There is a haunted feeling I had watching it and this perspective was like an injection of a drug, one that distorts reality to reveal a more indescribable but honest and primitive one. Our realities are shaped by systems of beliefs, laws of nature sometimes are undermined. Are we not good or evil, but simply thinking and un-thinking? Acting based on an order that an ideology has supplied for us?

The Portland Jewish Film Festival is an opportunity to ponder religious and overall cultural issues from the lens of Jewish heritage and contemporary life. I will bring another film review soon, but to see the entire program, visit nwfilm.org.

By Kathleen Dolan

I studied writing and English at Purchase College in NY State and graduated from PSU with an English degree. I contribute content, edit, and brainstorm at THRU.

2 replies on “The Instruction of Evil”

“. . . an injection of a drug, one that distorts reality to reveal a more indescribable but honest and primitive one.” Great analogy! I am pretty fascinated with these sorts of experiences and ways to invoke them more, with or without drugs. . . Or experiences that are unique and strange that offer an opportunity for unique and strange insights to be gained. Performance art comes to mind as experiences that can do this, but there are probably a vast amount of diverse things that do this . . .

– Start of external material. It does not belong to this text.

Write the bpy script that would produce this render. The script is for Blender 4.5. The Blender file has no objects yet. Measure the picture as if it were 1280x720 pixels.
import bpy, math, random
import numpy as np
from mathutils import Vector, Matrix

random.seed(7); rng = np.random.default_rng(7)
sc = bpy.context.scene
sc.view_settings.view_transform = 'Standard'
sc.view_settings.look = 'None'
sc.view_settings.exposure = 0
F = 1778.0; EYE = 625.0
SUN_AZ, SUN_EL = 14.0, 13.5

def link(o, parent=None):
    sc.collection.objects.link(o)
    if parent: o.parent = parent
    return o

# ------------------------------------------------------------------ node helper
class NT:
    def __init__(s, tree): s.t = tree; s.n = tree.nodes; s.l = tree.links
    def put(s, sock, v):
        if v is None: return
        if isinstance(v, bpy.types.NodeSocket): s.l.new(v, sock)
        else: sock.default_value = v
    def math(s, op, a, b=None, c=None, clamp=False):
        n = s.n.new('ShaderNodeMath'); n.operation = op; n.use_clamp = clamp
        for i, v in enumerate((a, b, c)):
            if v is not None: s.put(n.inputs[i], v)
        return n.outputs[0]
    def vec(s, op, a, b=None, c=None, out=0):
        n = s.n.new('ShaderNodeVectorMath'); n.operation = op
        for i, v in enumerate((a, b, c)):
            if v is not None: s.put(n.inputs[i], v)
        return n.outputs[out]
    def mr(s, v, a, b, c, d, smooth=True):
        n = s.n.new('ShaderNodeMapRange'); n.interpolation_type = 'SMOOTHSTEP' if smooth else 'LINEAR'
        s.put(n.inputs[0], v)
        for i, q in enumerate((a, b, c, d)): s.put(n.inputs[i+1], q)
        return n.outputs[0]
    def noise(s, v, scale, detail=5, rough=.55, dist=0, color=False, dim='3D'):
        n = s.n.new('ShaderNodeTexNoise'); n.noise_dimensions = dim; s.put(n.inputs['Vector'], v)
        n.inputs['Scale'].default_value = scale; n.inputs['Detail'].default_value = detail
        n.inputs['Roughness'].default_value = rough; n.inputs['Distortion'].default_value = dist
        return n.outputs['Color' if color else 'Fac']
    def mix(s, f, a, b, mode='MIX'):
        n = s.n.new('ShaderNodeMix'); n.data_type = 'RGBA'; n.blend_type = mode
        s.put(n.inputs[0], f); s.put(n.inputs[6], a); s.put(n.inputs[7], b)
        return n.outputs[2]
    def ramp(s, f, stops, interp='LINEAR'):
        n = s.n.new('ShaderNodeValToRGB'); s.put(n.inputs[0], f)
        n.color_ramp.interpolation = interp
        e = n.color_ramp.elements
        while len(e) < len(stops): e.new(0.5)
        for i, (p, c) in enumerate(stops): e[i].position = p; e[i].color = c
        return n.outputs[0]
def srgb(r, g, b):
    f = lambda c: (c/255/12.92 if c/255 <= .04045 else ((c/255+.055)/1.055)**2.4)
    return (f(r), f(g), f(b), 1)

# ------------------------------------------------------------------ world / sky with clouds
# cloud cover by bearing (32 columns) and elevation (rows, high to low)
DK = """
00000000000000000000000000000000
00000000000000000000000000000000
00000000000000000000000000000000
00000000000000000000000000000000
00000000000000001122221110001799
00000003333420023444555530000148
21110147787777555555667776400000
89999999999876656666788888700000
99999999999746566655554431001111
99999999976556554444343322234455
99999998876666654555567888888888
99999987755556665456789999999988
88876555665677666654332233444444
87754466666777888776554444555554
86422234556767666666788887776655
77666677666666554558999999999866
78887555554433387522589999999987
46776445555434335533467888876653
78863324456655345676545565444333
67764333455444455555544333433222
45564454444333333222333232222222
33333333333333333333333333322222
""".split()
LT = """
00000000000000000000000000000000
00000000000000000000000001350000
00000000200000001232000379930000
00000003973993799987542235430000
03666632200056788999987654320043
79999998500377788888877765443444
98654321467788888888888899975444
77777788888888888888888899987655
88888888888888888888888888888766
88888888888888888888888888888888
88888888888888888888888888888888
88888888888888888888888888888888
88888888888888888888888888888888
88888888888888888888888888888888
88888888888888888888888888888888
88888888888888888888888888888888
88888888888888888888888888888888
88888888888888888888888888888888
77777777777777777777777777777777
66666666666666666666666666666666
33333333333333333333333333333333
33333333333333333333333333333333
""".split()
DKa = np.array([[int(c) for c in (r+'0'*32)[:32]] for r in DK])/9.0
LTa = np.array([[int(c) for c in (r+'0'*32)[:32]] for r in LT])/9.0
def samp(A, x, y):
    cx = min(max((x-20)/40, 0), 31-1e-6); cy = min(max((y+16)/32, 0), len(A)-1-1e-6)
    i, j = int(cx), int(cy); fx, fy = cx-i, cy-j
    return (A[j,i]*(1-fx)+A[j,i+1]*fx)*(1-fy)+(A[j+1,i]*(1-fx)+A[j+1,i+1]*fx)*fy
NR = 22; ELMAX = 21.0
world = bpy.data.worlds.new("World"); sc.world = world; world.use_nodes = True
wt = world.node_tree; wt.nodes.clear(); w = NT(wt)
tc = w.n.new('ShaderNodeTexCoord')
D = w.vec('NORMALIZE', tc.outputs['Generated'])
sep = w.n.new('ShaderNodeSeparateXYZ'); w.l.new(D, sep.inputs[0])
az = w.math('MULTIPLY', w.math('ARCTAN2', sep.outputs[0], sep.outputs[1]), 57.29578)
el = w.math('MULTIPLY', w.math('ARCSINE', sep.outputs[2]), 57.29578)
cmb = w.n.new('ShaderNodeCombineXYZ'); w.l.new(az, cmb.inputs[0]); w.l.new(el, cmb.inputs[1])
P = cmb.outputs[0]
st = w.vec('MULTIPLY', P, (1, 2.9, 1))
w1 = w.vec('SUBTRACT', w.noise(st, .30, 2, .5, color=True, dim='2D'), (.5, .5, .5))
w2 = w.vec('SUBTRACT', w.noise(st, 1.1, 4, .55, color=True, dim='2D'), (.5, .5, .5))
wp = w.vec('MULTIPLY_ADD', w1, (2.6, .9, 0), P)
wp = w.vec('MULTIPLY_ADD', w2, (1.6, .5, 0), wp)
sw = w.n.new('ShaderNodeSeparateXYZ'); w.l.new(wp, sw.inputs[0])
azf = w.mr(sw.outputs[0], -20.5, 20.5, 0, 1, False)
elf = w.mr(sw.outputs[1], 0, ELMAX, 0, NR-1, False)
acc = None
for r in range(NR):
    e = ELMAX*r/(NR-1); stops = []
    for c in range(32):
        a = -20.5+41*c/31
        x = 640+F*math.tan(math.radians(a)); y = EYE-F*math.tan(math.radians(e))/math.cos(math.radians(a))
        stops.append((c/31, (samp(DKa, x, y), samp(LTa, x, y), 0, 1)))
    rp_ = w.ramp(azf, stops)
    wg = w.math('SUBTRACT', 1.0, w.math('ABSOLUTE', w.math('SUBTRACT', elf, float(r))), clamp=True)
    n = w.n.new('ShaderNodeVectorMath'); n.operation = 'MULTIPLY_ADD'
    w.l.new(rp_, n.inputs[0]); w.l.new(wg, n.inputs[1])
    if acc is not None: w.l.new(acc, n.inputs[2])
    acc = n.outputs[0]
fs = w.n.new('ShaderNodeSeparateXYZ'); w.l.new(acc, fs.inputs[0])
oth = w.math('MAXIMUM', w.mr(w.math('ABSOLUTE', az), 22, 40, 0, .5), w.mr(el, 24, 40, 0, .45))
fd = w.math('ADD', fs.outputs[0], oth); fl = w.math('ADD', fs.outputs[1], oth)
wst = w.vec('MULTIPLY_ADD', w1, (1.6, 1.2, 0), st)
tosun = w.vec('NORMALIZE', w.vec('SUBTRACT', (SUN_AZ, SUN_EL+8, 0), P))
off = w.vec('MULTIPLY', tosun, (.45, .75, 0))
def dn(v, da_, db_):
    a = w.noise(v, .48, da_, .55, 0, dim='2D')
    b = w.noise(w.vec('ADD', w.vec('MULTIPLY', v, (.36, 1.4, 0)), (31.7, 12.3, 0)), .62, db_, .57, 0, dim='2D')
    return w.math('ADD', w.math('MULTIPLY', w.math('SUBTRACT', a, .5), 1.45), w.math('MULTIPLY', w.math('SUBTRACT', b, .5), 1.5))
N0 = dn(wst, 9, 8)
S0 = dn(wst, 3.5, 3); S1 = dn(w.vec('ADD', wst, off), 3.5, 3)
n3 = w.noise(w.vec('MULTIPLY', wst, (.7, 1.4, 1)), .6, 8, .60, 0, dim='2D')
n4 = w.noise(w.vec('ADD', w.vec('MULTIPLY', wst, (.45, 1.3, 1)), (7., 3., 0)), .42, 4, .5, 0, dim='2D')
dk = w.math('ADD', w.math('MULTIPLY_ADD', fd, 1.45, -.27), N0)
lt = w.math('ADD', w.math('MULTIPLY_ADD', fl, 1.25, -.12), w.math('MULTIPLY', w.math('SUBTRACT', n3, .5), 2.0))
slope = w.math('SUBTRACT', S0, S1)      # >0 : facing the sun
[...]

Also, Laws of Nature vs Systems of Belief… Living by what is as opposed to what should. Very challenging, because what is can be very painful and / or not immediately apparent — how do you know what you know? More often than not I don’t know, or maybe don’t want to know. Ha.

“…beyond mere cause and effect, and probes circumstances and ideologies” Hell yeah! The world is super complex and super (arguably) subjective in this manner, mental health being something I was thinking about earlier today as a prime example. But I find myself lost in the uncertainty of it all a lot of the time. Surely some things are certain?

Either way this was a really well written review I thought.